Strona 58 z 83
Re: Amon reproduktor zaprasza suczki ....i innych
: piątek 30 lis 2012, 08:09
autor: miszakai
qzia pisze:Lepiej żeby teraz warknął niż mnie następnym razem dziabnął bez ostrzeżenia.
Ok, wiem wiem, że warczenie to dobrze, bo ostrzega ale w tym przypadku nie powinien warczeć. Pies (mój od małego a nie znajda po przejściach), który by mnie ugryzł w tego typu sytuacji to już kaleka psychiczna

Nie ma takiej opcji
Solidaryzuję się z małżonką zdecydowanie
A te schabowe z pieczarkami

Re: Amon reproduktor zaprasza suczki ....i innych
: piątek 30 lis 2012, 08:39
autor: kasiawro
miszakai pisze:qzia pisze:Lepiej żeby teraz warknął niż mnie następnym razem dziabnął bez ostrzeżenia.
Ok, wiem wiem, że warczenie to dobrze, bo ostrzega ale w tym przypadku nie powinien warczeć.
Ja też tak uważam i doskonale sobie nasze zdają z tego sprawę, nawet Ruczajek wie, że babcia może wszystko z nim i tyle.
miszakai pisze:
Solidaryzuję się z małżonką zdecydowanie
Ja również i z Tobą Leszku też, bo mielone chodzą za mną od dłuższego czasu i sobie próbowałam wyobrazić ciepłe kotleciki, Leszek wraca na obiadek a tutaj klops

Pozdrawiam
Re: Amon reproduktor zaprasza suczki ....i innych
: piątek 30 lis 2012, 09:17
autor: Ania W
kasiawro pisze: Leszek wraca na obiadek a tutaj klops

Ale klops to też chyba taki mielony jest raczej ?

Re: Amon reproduktor zaprasza suczki ....i innych
: piątek 30 lis 2012, 09:51
autor: qzia
Na mnie w zasadzie żadem mój pies nie warczy.

Ćwiczymy takie różne akcje z miską i smaczkami jak psiak jest jeszcze szczeniakiem.

Ajsza ostatnio nawet upolowaną myszkę oddała.

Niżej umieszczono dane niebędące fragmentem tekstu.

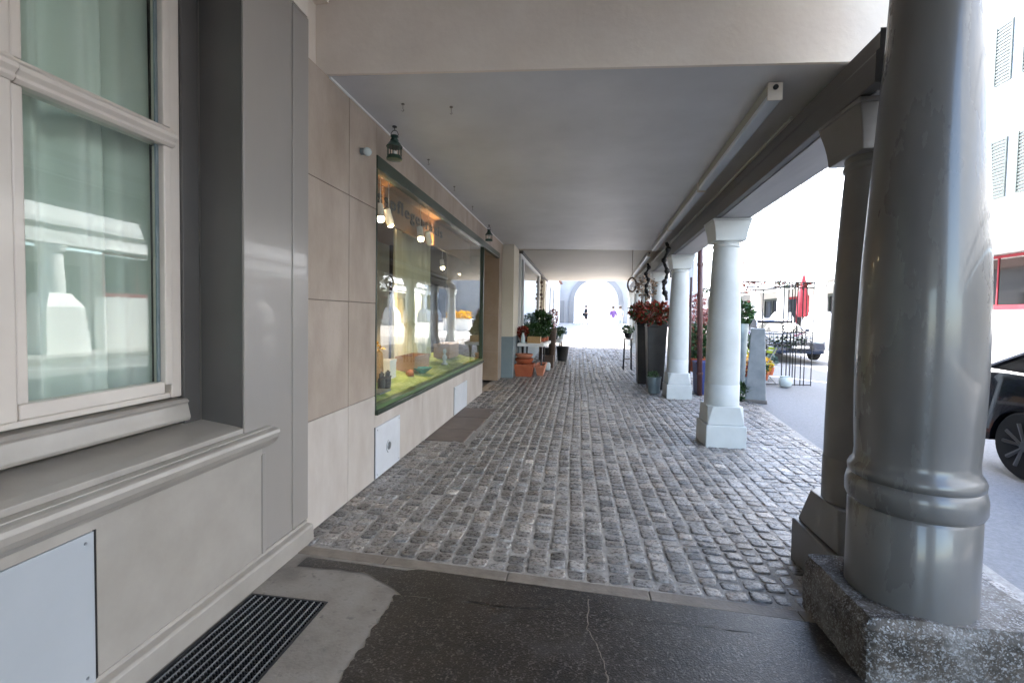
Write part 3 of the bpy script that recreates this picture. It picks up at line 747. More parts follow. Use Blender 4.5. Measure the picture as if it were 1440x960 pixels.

Różne papierki i folijki po mięsie nie raz z pyska wyciągam i nic. Być może moje psy wiedzą, że ja respektuję ich wolę i je szanuję, choć przyznam, że anioł nie jestem i nie raz manto dostały.
Mielone to te kotlety były pewnie podwójnie.

Raz przez Pańcię a drugi przez Amonka. Ja już bym chyba takich nie jadła.

Re: Amon reproduktor zaprasza suczki ....i innych
: piątek 30 lis 2012, 12:05
autor: Leszek
Jak fajnie tylko zżartych 12 kotletów a taka ciekawa dyskusja, opłacało się

.
Inna sprawa, że Amon generalnie jest zdyscyplinowany (jak mu to się przypomina

) aczkolwiej jak każdy ogar jest cwany i pomysłowy w pozyskiwaniu "zakazanego dobra". Co do kotletów to go nawet rozumię, mi też najlepiej smakują prosto z patelni

.
A warczeć na siebie nie pozwalamy i tyle, nawet przy czynnościach które nie lubi z wyjmowaniem kości czy smakołyku z pyska

. Co nie znaczy, że sobie pod nosem nie marudzi.
Re: Amon reproduktor zaprasza suczki ....i innych
: poniedziałek 03 gru 2012, 13:55
autor: Leszek
Odwiedziła mnie moja siostrzenica ze swoją 1.5 roczną córką. Mimo, że Amon widział je praktycznie pierwszy raz (mieszkają w Szkocji) nie było problemów z integracją. Zaskoczony byłem jak Amon delikatnie się zachowywał

.
Re: Amon reproduktor zaprasza suczki ....i innych
: poniedziałek 03 gru 2012, 14:47
autor: miszakai
Na ostatniej fotce wygląda jakby konsumował rączkę dziecka

Delikatnie tak...
Re: Amon reproduktor zaprasza suczki ....i innych
: poniedziałek 03 gru 2012, 15:37
autor: Leszek
miszakai pisze:Na ostatniej fotce wygląda jakby konsumował rączkę dziecka

Delikatnie tak...
Tak właśnie dziwnie zdjęcie wyszło, dlatego to zamieściłem, a jest inna perspektywa, Amon jest z 30 cm bliżej.
Re: Amon reproduktor zaprasza suczki ....i innych
: wtorek 04 gru 2012, 06:41
autor: qzia
Ogary bardzo delikatnie biorą z rąk smaczki (przynajmniej moje). Podobnie tollery. Za to labki, główni terapeuci potrafią capnąć małą rączkę aż do nadgarstka.

Brawa dla Amona. Dobry z niego wujek.